Problem statement:
Copy out, from the entries below, each line holding the string "scene".

Data listing:
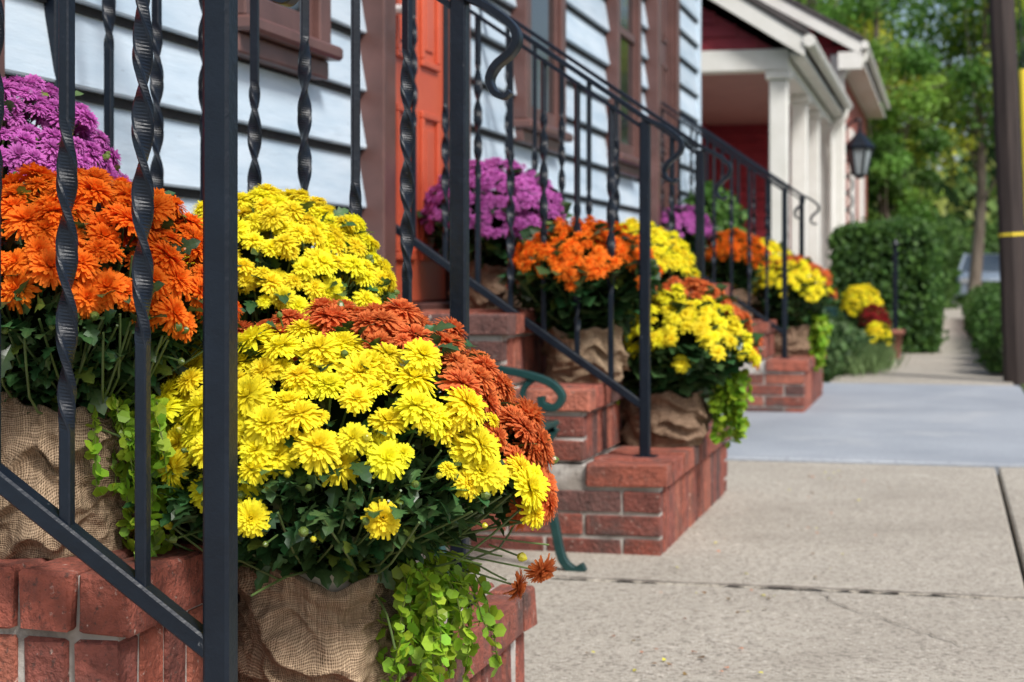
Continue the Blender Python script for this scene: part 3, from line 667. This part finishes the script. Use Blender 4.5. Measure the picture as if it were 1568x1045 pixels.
leafy("shrub",[('e',(-.80,12.3,.15),(.22,.5,.24)),('e',(-.95,11.5,.2),(.25,.35,.32)),('e',(-.74,13.1,.1),(.2,.4,.2))],.05,[(.09,.17,.05),(.13,.21,.08),(.06,.13,.04)],1400)
leafy("shrub",[('e',(-1.30,9.45,.95),(.12,.25,.24)),('e',(-1.25,9.8,.95),(.12,.2,.24))],.05,[(.06,.16,.025),(.10,.22,.04)],1500)
leafy("shrub",[('e',(-1.2,7.6,.2),(.25,.5,.3))],.05,GR,1200)
mb=MB(); n=1300; a=rng.uniform(0,6.28,n); P=np.stack([-.60+rng.normal(0,.09,n),12.6+rng.normal(0,.30,n),np.zeros(n)],1)
dv=np.stack([np.cos(a)*.5,np.sin(a)*.5,np.ones(n)],1); yv=np.cross(dv,rng.normal(size=(n,3))); yv/=np.linalg.norm(yv,axis=1)[:,None]; nv=np.cross(dv,yv)
Mx=np.stack([dv*rng.uniform(.10,.22,n)[:,None],yv*.012,nv*.02],2); mb.inst(LQ,Mx,P,np.array([(.20,.30,.11)])*rng.uniform(.6,1.4,(n,1))); build(mb,"ornamental_grass",[M_tree])

# ------------------------------------------------------------ trees
def tree(x,y,h,cr,trunk_r,cols,nclump,seed,leaf=.10,per=420,zlow=.28,lean=0,cz=.62,rz=None):
    r_=np.random.default_rng(seed); e=empty("tree",(x,y,-.13)); t=MB()
    path=smooth_path([(x,y,-.13),(x+.1+lean*.2,y,h*.25),(x-.05+lean*.5,y,h*.5),(x+lean,y,h*.9)],14); sweep(t,path,trunk_r,trunk_r,round_=True,scale=np.linspace(1.15,.25,14),side=(.2,1,0))
    rz=rz or h*.40; C0=np.array([x+lean*.6,y,h*cz]); cl=[]
    for k in range(nclump):
        d=r_.normal(size=3); d/=np.linalg.norm(d); p=C0+d*np.array([cr,cr,rz])*r_.uniform(.3,1.0)
        if p[2]<h*zlow: p[2]=h*zlow+r_.uniform(0,.6)
        cl.append(p)
        if k<22:
            b0=path[int(r_.integers(4,11))]; mid=(b0+p)/2+np.array([0,0,-.15]); sweep(t,smooth_path([b0,mid,p],7),trunk_r*.28,trunk_r*.28,round_=True,scale=np.linspace(1,.2,7),side=(.2,.9,.3))
    build(t,"trunk_limbs",[M_bark],e,smooth=True)
    f=MB()
    for p in cl:
        n=per; s=cr*.26*r_.uniform(.7,1.3); d=r_.normal(size=(n,3)); d/=np.linalg.norm(d,axis=1)[:,None]; P=p+d*s*np.array([1,1,.7])*(r_.uniform(0.2,1.1,(n,1)))
        base=np.array(cols[int(r_.integers(0,len(cols)))])*r_.uniform(.6,1.25)
        C=base*r_.uniform(.6,1.4,(n,1)); nn=d*.5+r_.normal(0,.7,(n,3))+UP*.3
        f.inst(LQ,frames(nn)*(leaf*r_.uniform(.6,1.3,n))[:,None,None],P,C)
    build(f,"crown",[M_tree],e)
DG=[(.10,.23,.035),(.13,.28,.045),(.19,.34,.05)]; YG=[(.50,.52,.05),(.36,.46,.05),(.24,.38,.05)]
tree(-3.2,34,9,3.0,.2,DG,60,1)
tree(.62,44,10.5,4.2,.15,DG+YG,56,2,lean=.5,leaf=.14,per=330,zlow=.34)
tree(-1.2,31,6.6,1.7,.12,DG+YG,38,3,leaf=.085,zlow=.28)
tree(4.5,50,12,4.0,.25,YG+DG,56,4,leaf=.14,per=330)
tree(-4.5,48,13,4.5,.3,DG+YG[1:],60,5,leaf=.15,per=330)
tree(-1.0,29,3.0,1.0,.08,DG,26,6,leaf=.08,zlow=.24)
tree(2.4,36,8.5,1.9,.13,YG+[(.60,.50,.05)]+DG[:2],36,7,zlow=.42,leaf=.10)
leafy("distant_trees",[('e',(xx,95+rng.uniform(-8,8),rng.uniform(2,4)),(7,6,rng.uniform(3.5,6.5))) for xx in range(-60,80,8)],.55,[(.10,.19,.05),(.16,.26,.06),(.26,.30,.06)],3.2)
leafy("background_shrubs",[('e',(-3+1.1*i,38+rng.uniform(-2,2),.6),(1.0,1,rng.uniform(.8,1.6))) for i in range(3)]+[('e',(6+2*i,72,1),(1.6,1.5,1.8)) for i in range(-3,4)],.16,[(.09,.19,.04),(.13,.24,.05)],160)

# ------------------------------------------------------------ utility pole, guy guard, wires
mb=MB(); sweep(mb,[(.45,11.6,-.1),(.405,11.6,1.1),(.345,11.6,2.5),(.25,11.6,4.6),(.12,11.6,8)],.082,.082,round_=True,scale=[1.12,1.02,1,.95,.8])
sweep(mb,[(.412,11.6,.95),(.411,11.6,.970)],.088,.088,m=1,round_=True)
cbox(mb,-.3,.55,11.5,11.58,7.2,7.32)
build(mb,"utility_pole",[M_pole,M_yel],smooth=False)
mb=MB(); sweep(mb,[(.505,11.3,1.02),(.487,11.3,1.5),(.468,11.3,2.0)],.026,.026,round_=True); sweep(mb,[(.468,11.3,1.99),(.33,11.45,4.6),(.15,11.55,7.3)],.005,.005,round_=True,m=1); sweep(mb,[(.545,11.3,-.1),(.52,11.3,.6),(.505,11.3,1.03)],.006,.006,round_=True,m=1)
build(mb,"guy_wire_guard",[M_yel,M_iron])
mb=MB()
for k in range(3):
    pts=[(-.1+.25*k,11.5,7.3),( -.6+.2*k,26,5.4+.3*k),(-2,42,6.8+.5*k)]
    sweep(mb,smooth_path(pts,24),.012,.012,round_=True)
build(mb,"overhead_wires",[M_iron])
mb=MB(); sweep(mb,[(-.43,15.0,0),(-.43,15.0,.5),(-.43,15.0,.93)],.022,.022); sweep(mb,[(-.43,15,.93),(-.43,15,.96),(-.43,15,1.0)],.03,.03,round_=True,scale=[.6,1,.2]); cbox(mb,-.48,-.38,14.95,15.05,-.01,.02)
build(mb,"iron_post",[M_iron])
mb=MB(); n=20; prof=[(.07,0),(.095,.2),(.11,.2),(.11,.24),(.09,.24),(.08,.2)]; mb.add([(-.45+math.cos(2*math.pi*j/n)*a,14.55+math.sin(2*math.pi*j/n)*a,b_+.0) for a,b_ in prof for j in range(n)],[(i*n+j,i*n+(j+1)%n,(i+1)*n+(j+1)%n,(i+1)*n+j) for i in range(5) for j in range(n)],c=(.3,.12,.08)); build(mb,"terracotta_planter",[M_brick],smooth=True)

# ------------------------------------------------------------ green cast-iron bench between stoops
BN=empty("garden_bench",(-1.1,3.5,0)); mb=MB()
for y in (3.08,3.95):
    sweep(mb,smooth_path([(-.83,y,.01),(-.855,y,.0),(-.885,y,.03),(-.905,y,.12),(-.93,y,.2),(-.93,y,.28),(-.90,y,.335)],26),.010,.013)
    sweep(mb,smooth_path([(-1.42,y,.005),(-1.38,y,.1),(-1.32,y,.22),(-1.30,y,.33),(-1.36,y,.52),(-1.41,y,.66)],20),.010,.013)
    sweep(mb,smooth_path([(-.90,y,.335),(-1.1,y,.315),(-1.30,y,.33)],12),.010,.013)
    sweep(mb,smooth_path([(-1.35,y,.50),(-1.2,y,.49),(-1.05,y,.475),(-.93,y,.45),(-.885,y,.415),(-.90,y,.385),(-.93,y,.39),(-.935,y,.41)],30),.009,.014)
    sweep(mb,smooth_path([(-.93,y,.28),(-.97,y,.34),(-.98,y,.42),(-.95,y,.455)],12),.007,.009)
    t=np.linspace(0,2*math.pi,24); sweep(mb,np.stack([-1.15+.07*np.cos(t),np.full(24,y),.22+.07*np.sin(t)],1),.006,.008); sweep(mb,smooth_path([(-.93,y,.2),(-1.1,y,.14),(-1.36,y,.15)],12),.007,.009)
for k in range(6): x=-.90-.078*k; cbox(mb,x-.062,x,3.04,3.99,.338,.352,ch=.003)
for k in range(4): z=.40+.07*k; x=-1.315-.025*k; cbox(mb,x-.012,x,3.04,3.99,z,z+.052,ch=.003)
build(mb,"bench_frame_slats",[M_green],BN,fix=True)
mb=MB(); 
for k in range(5): cbox(mb,-1.12,-1.09,12.3+.085*k,12.37+.085*k,.30,.86)
cbox(mb,-1.12,-.78,12.28,12.72,.27,.30); 
for (x,y) in ((-.80,12.3),(-.80,12.68),(-1.1,12.3),(-1.1,12.68)): cbox(mb,x-.02,x+.02,y-.02,y+.02,-.02,.27)
for y in (12.27,12.70): cbox(mb,-1.12,-.78,y-.02,y+.02,.44,.46); cbox(mb,-.81,-.78,y-.015,y+.015,.30,.44)
build(mb,"garden_chair",[M_green],fix=True)

mb=MB(); n=90; P=np.stack([rng.uniform(-.69,-.35,n)+np.abs(rng.normal(0,.1,n)),rng.uniform(2.9,6.2,n),np.full(n,.004)],1)
C=np.array([YEL,RUST,(.25,.14,.06),(.30,.20,.08)])[rng.integers(0,4,n)]*rng.uniform(.5,1,(n,1)); mb.inst(LQ,frames(np.array([[0,0,1.]])+rng.normal(0,.15,(n,3)))*rng.uniform(.006,.014,(n,1,1)),P,C); build(mb,"fallen_petals",[M_leaf])

# ------------------------------------------------------------ car
cx0,cy0,cz0=1.15,50,-.127
CA=empty("parked_car",(cx0,cy0,-.13))
mb=MB()
secs=[(0,.30,.62,.80),(.06,.22,.72,.86),(.9,.20,.88,.88),(1.35,.20,.93,.88),(3.4,.20,.95,.88),(4.2,.22,.92,.86),(4.4,.32,.75,.80)]
V=[]
for (yy,za,zb_,ww) in secs:
    for (sx,zz) in ((-1,za),(-1.0,(za+zb_)/2),(-.93,zb_),(.93,zb_),(1.0,(za+zb_)/2),(1,za)): V.append((cx0+sx*ww,cy0+yy,cz0+zz))
q=[(i*6+j,i*6+(j+1)%6,(i+1)*6+(j+1)%6,(i+1)*6+j) for i in range(len(secs)-1) for j in range(6)]
q+=[(0,1,4,5),(1,2,3,4)]; b_=(len(secs)-1)*6; q+=[(b_,b_+1,b_+4,b_+5),(b_+1,b_+2,b_+3,b_+4)]; mb.add(V,q)
build(mb,"body",[M_car],CA,fix=True)
mb=MB(); V=[(cx0+s*.80,cy0+1.15,cz0+.92) for s in (-1,1)]+[(cx0+s*.62,cy0+1.95,cz0+1.40) for s in (-1,1)]+[(cx0+s*.62,cy0+3.2,cz0+1.40) for s in (-1,1)]+[(cx0+s*.80,cy0+4.0,cz0+.93) for s in (-1,1)]
mb.add(V,[(0,1,3,2),(4,5,7,6),(0,2,4,6),(1,3,5,7)]); build(mb,"windows",[M_cglass],CA)
mb=MB(); cbox(mb,cx0-.63,cx0+.63,cy0+1.93,cy0+3.22,cz0+1.395,cz0+1.43,ch=.015)
for s in (-1,1): sweep(mb,[(cx0+s*.81,cy0+1.13,cz0+.92),(cx0+s*.635,cy0+1.94,cz0+1.41)],.04,.04); cbox(mb,cx0+s*.92-.08,cx0+s*.92+.08,cy0+1.4,cy0+1.55,cz0+.92,cz0+1.04)
build(mb,"roof_pillars_mirrors",[M_car],CA)
mb=MB()
for s in (-1,1): cbox(mb,cx0+s*.62-.19,cx0+s*.62+.19,cy0-.05,cy0+.1,cz0+.56,cz0+.72,ch=.02)
cbox(mb,cx0-.4,cx0+.4,cy0-.03,cy0+.03,cz0+.34,cz0+.42); build(mb,"headlights_grille_bar",[M_chrome],CA)
mb=MB(); cbox(mb,cx0-.40,cx0+.40,cy0-.015,cy0+.03,cz0+.43,cz0+.64)
for s in (-1,1):
    for yy in (.8,3.6): sweep(mb,[(cx0+s*.78-.1,cy0+yy,cz0+.32),(cx0+s*.78+.1,cy0+yy,cz0+.32)],.32,.32,round_=True)
build(mb,"tyres_grille",[M_tyre],CA)

# ------------------------------------------------------------ light, world, camera
w=bpy.data.worlds.new("World"); sc.world=w; w.use_nodes=True; nt=w.node_tree; bg=nt.nodes["Background"]
sky=nt.nodes.new("ShaderNodeTexSky"); sky.sky_type='NISHITA'; sky.sun_disc=False
EL=math.radians(48); sd=Vector((.74,-.67,0)).normalized(); AZ=math.atan2(sd.x,sd.y)
sky.sun_elevation=EL; sky.sun_rotation=AZ; sky.dust_density=3.0; sky.air_density=1.0
nt.links.new(sky.outputs[0],bg.inputs[0]); bg.inputs[1].default_value=.15
sl=bpy.data.lights.new("sun",'SUN'); sl.energy=4.1; sl.angle=math.radians(12); sl.color=(1,.98,.94); so=bpy.data.objects.new("sun",sl); sc.collection.objects.link(so)
dv=Vector((sd.x*math.cos(EL),sd.y*math.cos(EL),math.sin(EL))); so.rotation_euler=dv.to_track_quat('Z','Y').to_euler(); so.location=dv*20
cam=bpy.data.cameras.new("camera"); co=bpy.data.objects.new("camera",cam); sc.collection.objects.link(co); sc.camera=co
cam.sensor_width=36; cam.lens=60; cam.shift_y=-102/1568; cam.clip_start=.05; cam.clip_end=1500
co.location=(0,0,.70); co.rotation_euler=(math.radians(90),0,TH)
cam.dof.use_dof=True; cam.dof.focus_distance=2.0; cam.dof.aperture_fstop=8.5
sc.view_settings.view_transform='Standard'; sc.view_settings.look='None'; sc.view_settings.exposure=0
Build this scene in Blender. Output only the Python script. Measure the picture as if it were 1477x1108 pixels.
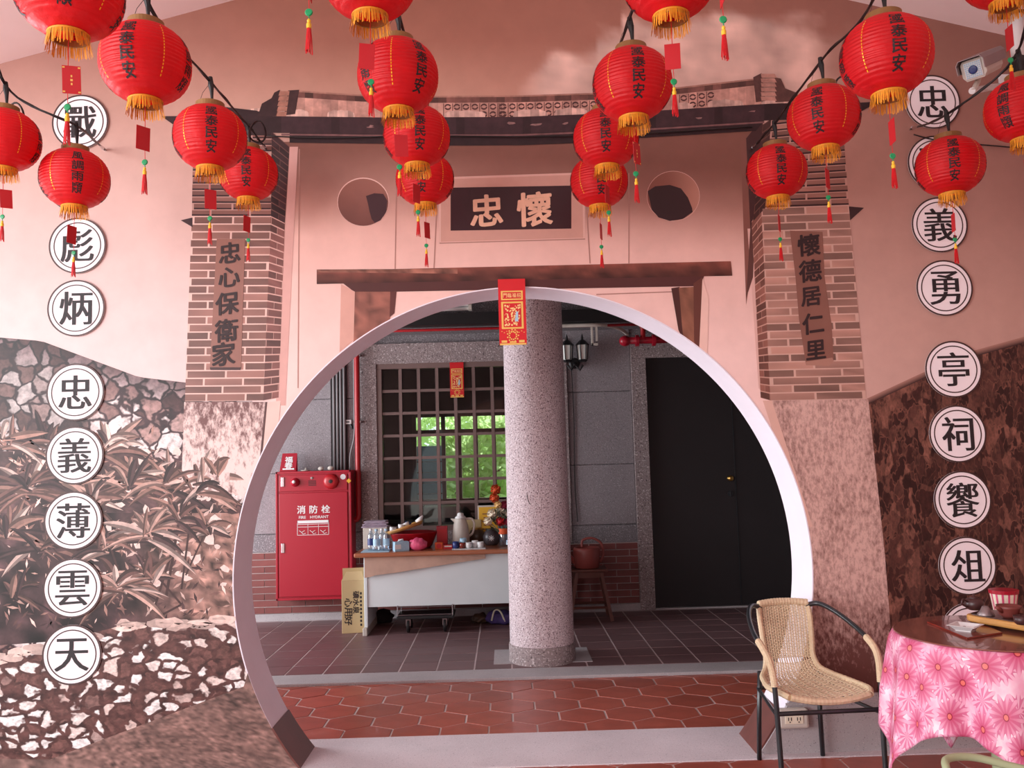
import bpy, bmesh, math, random
import numpy as np
from mathutils import Vector, Matrix, noise as mn

SC = bpy.context.scene
COL = SC.collection
for _o in list(bpy.data.objects):
    bpy.data.objects.remove(_o)
random.seed(7)
PI = math.pi

# ------------------------------------------------------------------ camera
F = 1260.0
PITCH, ROLL, YAW = math.radians(4.95), math.radians(-1.6), math.radians(-0.6)
CAMP = Vector((0, 0, 1.5))
CROT = Matrix.Rotation(YAW, 3, 'Z') @ Matrix.Rotation(PI / 2 + PITCH, 3, 'X') @ Matrix.Rotation(ROLL, 3, 'Z')
cd = bpy.data.cameras.new('camera')
cd.sensor_width = 36.0
cd.lens = 36.0 * F / 1477
cam = bpy.data.objects.new('camera', cd)
cam.matrix_world = Matrix.Translation(CAMP) @ CROT.to_4x4()
COL.objects.link(cam)
SC.camera = cam

# ------------------------------------------------------------------ world, light, exposure
W = bpy.data.worlds.new('overcast_sky'); SC.world = W
W.use_nodes = True
W.node_tree.nodes['Background'].inputs[0].default_value = (0.90, 0.95, 1.0, 1)
W.node_tree.nodes['Background'].inputs[1].default_value = 1.0
SC.view_settings.view_transform = 'Standard'
SC.view_settings.look = 'None'
SC.view_settings.gamma = 1.0
SC.view_settings.use_curve_mapping = False
SC.view_settings.exposure = 0.76

def area_light(name, loc, target, size, size_y, power, col):
    l = bpy.data.lights.new(name, 'AREA'); l.shape = 'RECTANGLE'; l.size = size; l.size_y = size_y
    l.energy = power; l.color = col
    o = bpy.data.objects.new(name, l); COL.objects.link(o); o.location = loc
    o.rotation_euler = (Vector(target) - Vector(loc)).to_track_quat('-Z', 'Y').to_euler()
    return o
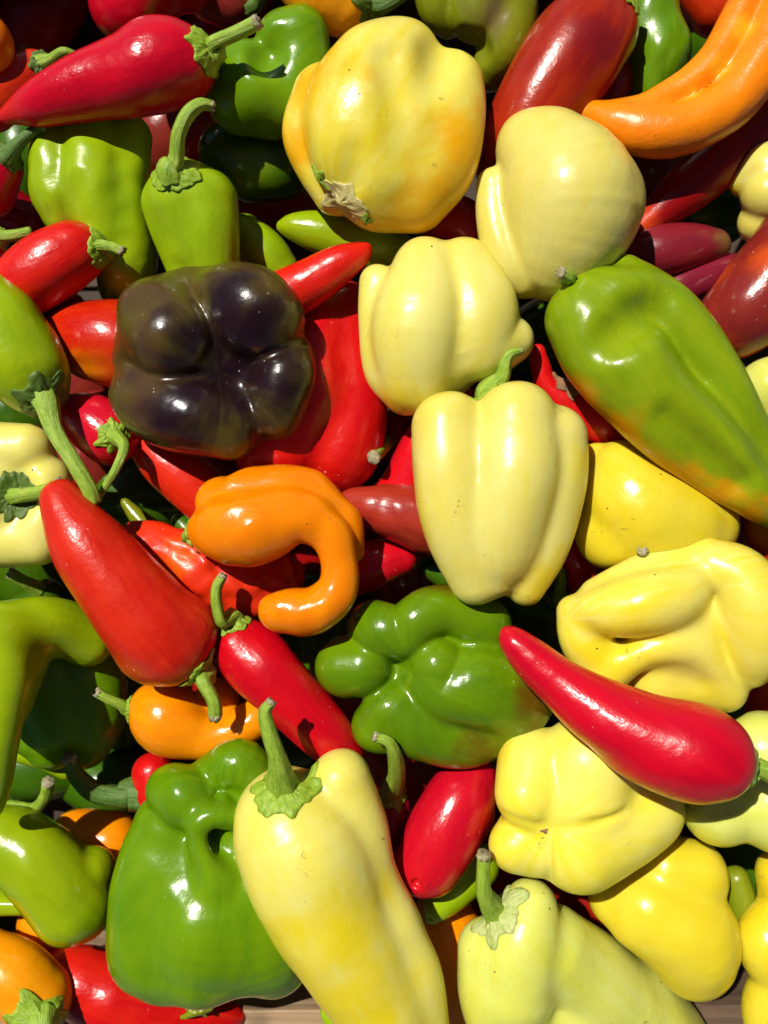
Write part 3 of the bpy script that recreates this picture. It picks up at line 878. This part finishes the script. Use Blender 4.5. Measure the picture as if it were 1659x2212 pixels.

The output:
Continue the Blender Python script for this scene: part 3, from line 667. This part finishes the script. Use Blender 4.5. Measure the picture as if it were 1568x1045 pixels.
Build this scene in Blender. Output only the Python script. Measure the picture as if it were 1477x1108 pixels.
SC = bpy.context.scene